Согласно определению Верховного Суда РФ от 30 марта1999 года, «Раскулачивание —
политическая репрессия, применявшаяся в административном порядке местными
органами исполнительной власти по политическим и социальным признакам на
основании постановления ЦК ВКП(б) от 30 января 1930 г. „О мерах по ликвидации
кулачества как класса“»
Характер поворота партии к политике ликвидации кулачества как класса довольно
точно сформулировал И. В. Сталин: «Чтобы вытеснить кулачество, как класс, надо
сломить в открытом бою сопротивление этого класса и лишить его производственных
источников существования и развития (свободное пользование землей, орудия
производства, аренда, право найма труда и т.д.)».[1]
Каждый двор облагался налогом, так что на питание, как говорит Анна Гавриловна, оставались только «рожки да ножки», в основном, овощи с огородов. Фрукты, как и мёд, приходилось продавать на нужды семьи. «На заготовку» сдавали мясо, масло, яйца. Прежде у всех были сады, потом они стали колхозными, и станичники ими уже не пользовались. Анна Гавриловна не знает, куда девались урожаи с них, кроме того, что яблоками кормили колхозных свиней.
Поразил нас рассказ Анны Гавриловны о трудном, голодном 32 годе: «В 31-м неурожай был почти на всей Украине, в Белоруссии, на Волге. Не очень хорошим он был и у нас, на Кавказе, но нас спасала кукуруза, которую выращивали на полях и огородах, приусадебных участках. Поэтому настоящего голода в станице не было, но запасов всё равно до нового урожая у большинства населения не хватило, так как на трудодни в колхозе почти ничего не выдавали. Рабочим же по карточкам выдавали по 400г на работающего и по 200г на иждивенца. Хлеб был чёрный, тяжёлый и полусырой, неизвестно из чего испеченный; за ним ходили на завод, выстаивали длинные очереди.
Многие тогда в пищу употребляли барду – отходы от переработанной на крахмал кукурузы. Её из цехов по трубам сливали в огромные цементные чаны, а потом продавали рабочим на откорм скота. Барду черпали из чанов вёдрами, отжимали её (она была в виде каши), накладывали в мешки или прямо в открытые повозки, тележки на двух колёсах, впрягались в них по двое, а сзади повозку подталкивал третий, и везли домой.

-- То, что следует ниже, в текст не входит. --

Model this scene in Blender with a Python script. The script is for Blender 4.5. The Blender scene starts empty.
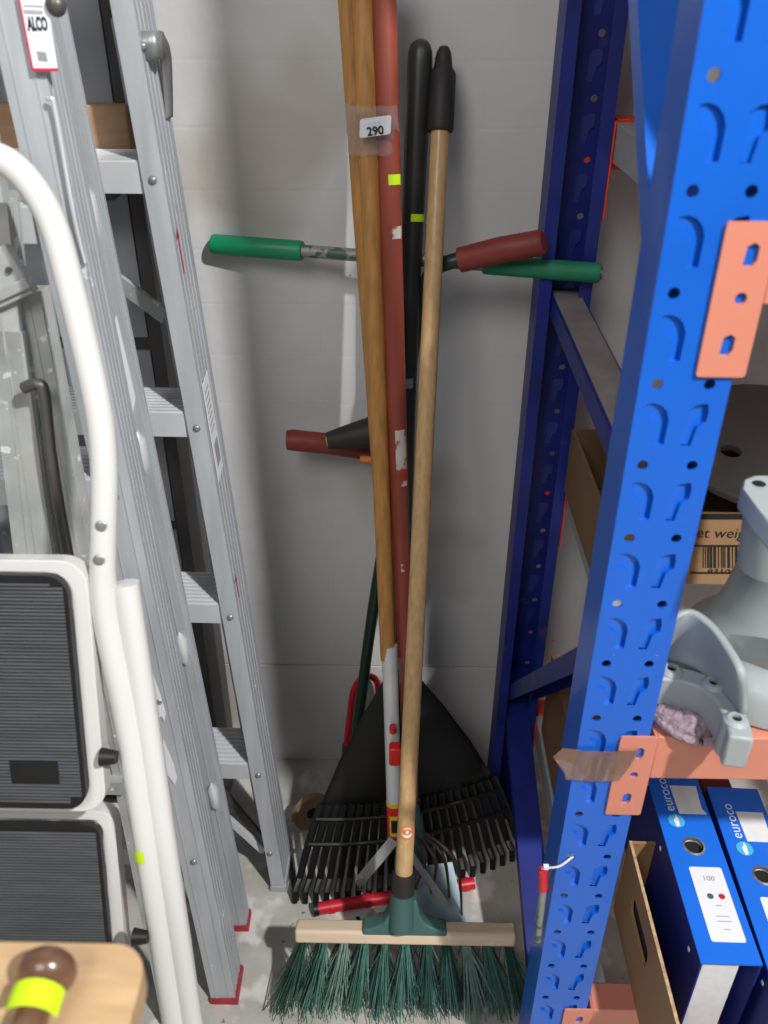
import bpy, bmesh, math, random
from mathutils import Vector, Matrix
from mathutils.geometry import tessellate_polygon
random.seed(7)
SC = bpy.context.scene
COL = SC.collection
PI = math.pi

# ---------------------------------------------------------------- camera
FPX, PITCH, ROLL, YAW, EYE = 857.4, .5515, .0032, .0157, 1.465
cy_, sy_, cp_, sp_ = math.cos(YAW), math.sin(YAW), math.cos(PITCH), math.sin(PITCH)
_r = Vector((cy_, sy_, 0)); _f = Vector((-sy_, cy_, 0)); _z = Vector((0, 0, 1))
W_ = _f*cp_ - _z*sp_
_d = -(_f*sp_ + _z*cp_)
cr_, sr_ = math.cos(ROLL), math.sin(ROLL)
U_ = _r*cr_ - _d*sr_
V_ = _r*sr_ + _d*cr_
EYEP = Vector((0, 0, EYE))
cam_d = bpy.data.cameras.new('camera'); cam = bpy.data.objects.new('camera', cam_d); COL.objects.link(cam)
cam_d.sensor_fit = 'VERTICAL'; cam_d.sensor_height = 24; cam_d.lens = 24*FPX/1024
cam_d.clip_start = .02
cam_d.dof.use_dof = True; cam_d.dof.focus_distance = 1.3; cam_d.dof.aperture_fstop = 3.6
M = Matrix((U_, -V_, -W_)).transposed().to_4x4(); M.translation = EYEP
cam.matrix_world = M
SC.camera = cam

# ---------------------------------------------------------------- light, exposure
SC.view_settings.view_transform = 'Standard'; SC.view_settings.look = 'None'
SC.view_settings.gamma = 1; SC.view_settings.use_curve_mapping = False
SC.view_settings.exposure = 0.0
wd = bpy.data.worlds.new('world'); SC.world = wd; wd.use_nodes = True
wd.node_tree.nodes['Background'].inputs[0].default_value = (.86, .93, 1, 1)
wd.node_tree.nodes['Background'].inputs[1].default_value = .19
def area(name, loc, target, size, power, color=(1, 1, 1)):
    l = bpy.data.lights.new(name, 'AREA'); l.shape = 'DISK'; l.size = size; l.energy = power; l.color = color
    o = bpy.data.objects.new(name, l); COL.objects.link(o); o.location = loc
    o.rotation_euler = (Vector(target)-Vector(loc)).to_track_quat('-Z', 'Y').to_euler()
    return o
area('warehouse_lamp', (1.20, -.76, 3.05), (0, 1, .6), .12, 100, (1, .985, .97))
area('soft_fill_light', (-.9, -1.6, 3.4), (0, 1.3, .9), 1.3, 45, (1, .97, .945))  # soft fill light added to brighten the wall, no real fixture

# ---------------------------------------------------------------- pixel <-> world helpers (used only to read real positions off the photo)
def ray(x, y): return W_ + U_*((x-384)/FPX) + V_*((y-512)/FPX)
def aY(x, y, Y): r = ray(x, y); return EYEP + r*(Y/r.y)
def aZ(x, y, Z): r = ray(x, y); return EYEP + r*((Z-EYE)/r.z)
def aL(x, y, Y0, k): r = ray(x, y); return EYEP + r*((Y0+k*EYE)/(r.y-k*r.z))   # on the leaning plane Y = Y0 + k z

# ---------------------------------------------------------------- materials
def lin(c):
    return tuple(((v/255)/12.92 if v/255 <= .04045 else ((v/255+.055)/1.055)**2.4) for v in c) + (1,)
MATS = {}
def mat(name, col, rough=.5, metal=0, var=.12, vscale=6, stretch=(1, 1, 1), bump=0, bscale=60, spots=None, spec=.5, coat=0, patches=None):
    """noise-varied surface; spots = (colour, scale, threshold) for worn flecks; patches = the same, larger"""
    m = bpy.data.materials.new(name); m.use_nodes = True; MATS[name] = m
    nt = m.node_tree; N = nt.nodes; Lk = nt.links
    b = N['Principled BSDF']; b.inputs['Roughness'].default_value = rough; b.inputs['Metallic'].default_value = metal
    b.inputs['Specular IOR Level'].default_value = spec; b.inputs['Coat Weight'].default_value = coat
    tc = N.new('ShaderNodeTexCoord'); mp = N.new('ShaderNodeMapping'); mp.inputs['Scale'].default_value = stretch
    Lk.new(tc.outputs['Object'], mp.inputs[0])
    n = N.new('ShaderNodeTexNoise'); n.inputs['Scale'].default_value = vscale; n.inputs['Detail'].default_value = 6
    Lk.new(mp.outputs[0], n.inputs[0])
    c = lin(col)
    r = N.new('ShaderNodeValToRGB'); r.color_ramp.elements[0].position = .3; r.color_ramp.elements[1].position = .7
    r.color_ramp.elements[0].color = tuple(v*(1-var) for v in c[:3])+(1,)
    r.color_ramp.elements[1].color = tuple(min(1, v*(1+var)) for v in c[:3])+(1,)
    Lk.new(n.outputs['Fac'], r.inputs[0]); out = r.outputs[0]
    for sp in (spots, patches):
        if not sp: continue
        n2 = N.new('ShaderNodeTexNoise'); n2.inputs['Scale'].default_value = sp[1]; n2.inputs['Detail'].default_value = 3
        Lk.new(tc.outputs['Object'], n2.inputs[0])
        r2 = N.new('ShaderNodeValToRGB'); r2.color_ramp.elements[0].position = sp[2]; r2.color_ramp.elements[1].position = sp[2]+.02+(.06 if sp is patches else 0)
        Lk.new(n2.outputs['Fac'], r2.inputs[0])
        mx = N.new('ShaderNodeMix'); mx.data_type = 'RGBA'; Lk.new(r2.outputs[0], mx.inputs[0]); Lk.new(out, mx.inputs[6]); mx.inputs[7].default_value = lin(sp[0]); out = mx.outputs[2]
    Lk.new(out, b.inputs['Base Color'])
    if bump:
        n3 = N.new('ShaderNodeTexNoise'); n3.inputs['Scale'].default_value = bscale; n3.inputs['Detail'].default_value = 5
        Lk.new(mp.outputs[0], n3.inputs[0])
        bp = N.new('ShaderNodeBump'); bp.inputs['Strength'].default_value = bump; bp.inputs['Distance'].default_value = .004
        Lk.new(n3.outputs['Fac'], bp.inputs['Height']); Lk.new(bp.outputs[0], b.inputs['Normal'])
    return m
def film(name, col, alpha, rough=.15):
    m = bpy.data.materials.new(name); m.use_nodes = True; MATS[name] = m
    nt = m.node_tree; b = nt.nodes['Principled BSDF']; b.inputs['Base Color'].default_value = lin(col)
    b.inputs['Roughness'].default_value = rough; b.inputs['Alpha'].default_value = alpha; b.inputs['Specular IOR Level'].default_value = 1
    n = nt.nodes.new('ShaderNodeTexVoronoi'); n.inputs['Scale'].default_value = 70; bp = nt.nodes.new('ShaderNodeBump'); bp.inputs['Strength'].default_value = .7; bp.inputs['Distance'].default_value = .006; nt.links.new(n.outputs['Distance'], bp.inputs['Height']); nt.links.new(bp.outputs[0], b.inputs['Normal'])
    return m
mat('wall', (206, 206, 204), .85, var=.05, vscale=2.5, bump=.35, bscale=26, spots=((140, 132, 124), 42, .74), patches=((186, 180, 172), 2.2, .57))
mat('concrete', (182, 180, 172), .8, var=.2, vscale=9, bump=.5, bscale=50, spots=((120, 108, 98), 70, .70), patches=((215, 213, 208), 14, .55))
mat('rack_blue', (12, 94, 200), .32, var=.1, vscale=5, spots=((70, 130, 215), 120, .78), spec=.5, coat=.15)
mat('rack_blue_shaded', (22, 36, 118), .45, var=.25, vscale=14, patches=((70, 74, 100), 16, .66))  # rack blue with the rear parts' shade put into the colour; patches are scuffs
mat('dust_grey', (128, 122, 120), .9, var=.25, vscale=14, bump=.2)
mat('rack_orange', (206, 130, 108), .4, var=.05, vscale=8, spots=((250, 190, 165), 90, .76))
mat('rack_red', (224, 66, 44), .45, var=.08)
mat('galv', (176, 178, 178), .5, metal=.2, var=.1)
mat('aluminium', (184, 189, 193), .36, metal=.2, var=.1, vscale=10, stretch=(6, 6, .6), spots=((222, 224, 224), 34, .72))
mat('aluminium_bright', (216, 219, 221), .34, metal=.2, var=.06, vscale=12)
mat('aluminium_old', (178, 181, 179), .5, metal=.15, var=.16, vscale=22, spots=((228, 230, 228), 60, .66), patches=((182, 182, 176), 18, .56))
mat('steel_dark', (98, 96, 92), .42, metal=.5, var=.2, vscale=20)
mat('rivet_grey', (150, 152, 152), .35, metal=.5, var=.05)
mat('hole_dark', (16, 16, 18), .8, var=0)
mat('white_enamel', (218, 217, 214), .28, var=.02, coat=.4, spots=((150, 146, 140), 42, .80))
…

В станице было много голодающих из Белоруссии и Украины. Они ходили по дворам и просили милостыню или меняли вещи на съестное, а многие караулили везущих барду с завода и прямо с тележек хватали её и ели, а потом от этого умирали в кустах около завода».
Историческая справка.
Согласно исследованиям доктора исторических наук В. Кашина, в ряде регионов
РСФСР и, в частности, в Поволжье, массовый голод был создан искусственно и
возник «не из-за сплошной коллективизации, а в результате принудительных
сталинских хлебозаготовок». Данное мнение подтверждают очевидцы событий, говоря
о причинах возникшей трагедии: «Голод был потому, что хлеб сдали», «весь, до
зерна, под метелку государству вывезли», «хлебозаготовками нас мучили»,
«продразверстка была, весь хлеб отняли». В частности, в Поволжье, в условиях
ослабленного раскулачиванием массовой коллективизацией села, лишённого тысяч
хлеборобов-единоличников, подвергшихся репрессиям, комиссия ЦК ВКП(б) по
вопросам хлебозаготовок во главе с секретарем ЦК партии П. П. Постышевым
постановила изъять запасы хлеба у единоличников и хлеб, заработанный работниками
колхоза. Фактически в условии угроз репрессиями и шантажа председатели колхозов
и руководители сельских администраций были вынуждены передавать в рамках
хлебозаготовки практически все объёмы производимого и имеющегося в запасах
хлеба. Данные меры, лишившие регион запасов продовольствия и привели к массовому
голоду. Аналогичные меры были приняты В. М. Молотовым и Л. М. Кагановичем на
Украине и Северном Кавказе, что вызвало соответствующие последствия — голод и
массовую смертность среди населения.[2]
Очень много интересного и непривычного для себя услышали мы в рассказе Анны Гавриловны об её учебе, в школе и на рабфаке.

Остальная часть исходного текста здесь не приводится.